Захаров всегда ее успокаивал: «Татьяна Ивановна, вам не надо помнить текст, вам надо просто появиться на сцене». И действительно, стоило ей выйти из кулис, народ встречал ее бурей нескончаемых аплодисментов. Но она все равно очень переживала и после спектакля сетовала:
— Я вам все испортила.
Мы ей говорили:
— Да что вы, нет.
А Пельтцер не могла успокоиться:
— Нет-нет, я знаю, что все испортила...
Когда в театре отмечали 85-летие Пельтцер, Саша Абдулов, заканчивая свое поздравление, сказал: «Ну, а нам всем я желаю, чтобы, дожив до 85 лет, мы так же, как Татьяна Ивановна, могли бы выпить коньяку и выкурить сигарету». А юбилярша как раз сидела с сигареткой, и рядом на столике стояла рюмочка коньяка.
— Вам повезло поработать и с Леоновым...
— Когда впервые увидел его в коридоре театра, немножко расстроился. У меня же в памяти были его искрометные кинообразы: в «Полосатом рейсе», в «Снежной королеве», в «Джентльменах удачи». А тут я увидел уже пожилого, уставшего человека. Вне сцены он «не фонтанировал», был очень скромным, тихим. Вы знаете, есть артисты, которым кажется, что им что-то недодали. Они могут хорошо играть, но они злы на весь свет. А Леонов был душевным и очень добрым человеком. Удивительным!
В те годы Леонов уже чувствовал себя не очень хорошо. Но на сцене преображался. Я участвовал с ним в спектакле «Оптимистическая трагедия», Евгений Павлович потрясающе играл Вожака. Это была одна из лучших ленкомовских постановок, с прекрасными декорациями Олега Шейнциса, гениальными артистами — Абдуловым, Янковским, Караченцовым, Проскуриным, Чуриковой, Збруевым, Корецким. Мы, молодые артисты, практически не уходили со сцены, с восхищением наблюдая, как работают мастера...
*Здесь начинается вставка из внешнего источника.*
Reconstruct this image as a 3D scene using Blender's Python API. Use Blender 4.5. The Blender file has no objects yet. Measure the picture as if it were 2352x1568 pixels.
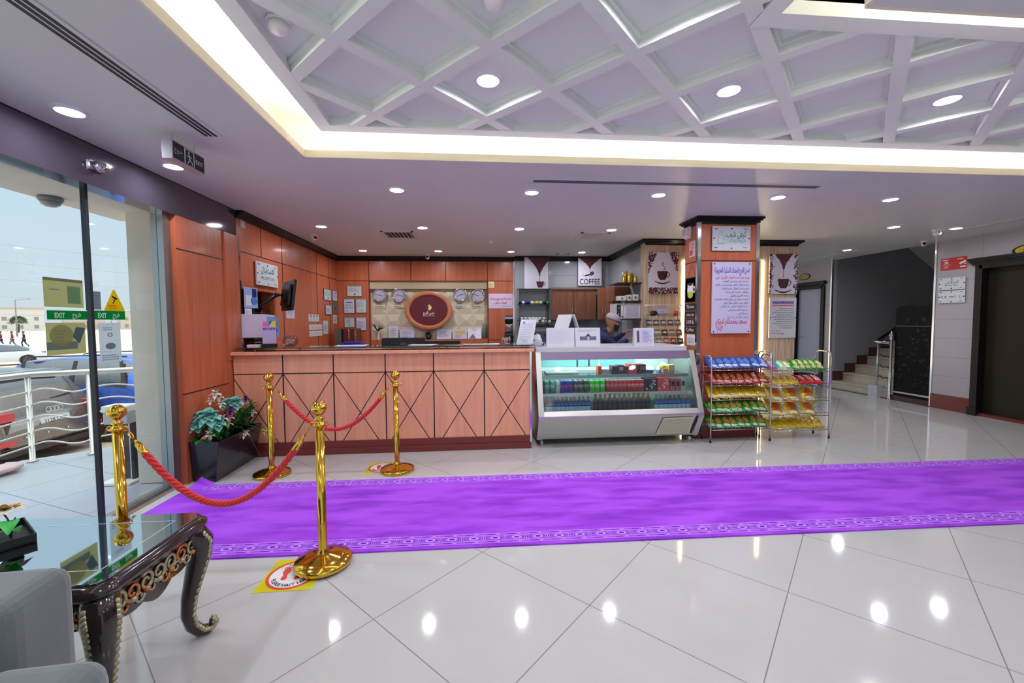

— А Броневой был занят в «Оптимистической трагедии»?
— Броневой появился несколько позже... Леонид Сергеевич был уже очень популярным актером, народным артистом СССР, когда Захаров позвал его в «Ленком». Потом говорили, что Марк Анатольевич взял Броневого на роли Леонова. Но это не так, потому что они совершенно разные актеры — по темпераменту, по энергетике. По мастерству близки, но в остальном разные. И оба — неповторимые.
Когда Броневой пришел в театр, он был очень милым, улыбался и даже шутил. Но со временем стал пожестче. Из-за этого кое-кто в театре даже считал его самодуром. Помню, один артист, лысеющий, как и Броневой, подошел к Леониду Сергеевичу:
— Вы знаете, оказывается, такая мазь появилась — от выпадения волос. Ею голову мажешь... — Броневой смотрит на него тяжелым взглядом, а тот не останавливается: — Вот так втираешь-втираешь, и волосы начинают расти.
Тут Броневой не вытерпел:
— Да пошел ты! — и послал по известному адресу.
Даже во время спектакля мог отпустить острое словцо. Однажды один актер опоздал с выходом . Это всегда очень неприятный, нервный момент. Когда «задержавшийся» вбежал на сцену, Броневой громко ему сказал: «Встретимся у директора». Тон был такой, что у артиста душа в пятки ушла. Но, конечно, все обошлось, никто никуда не пошел.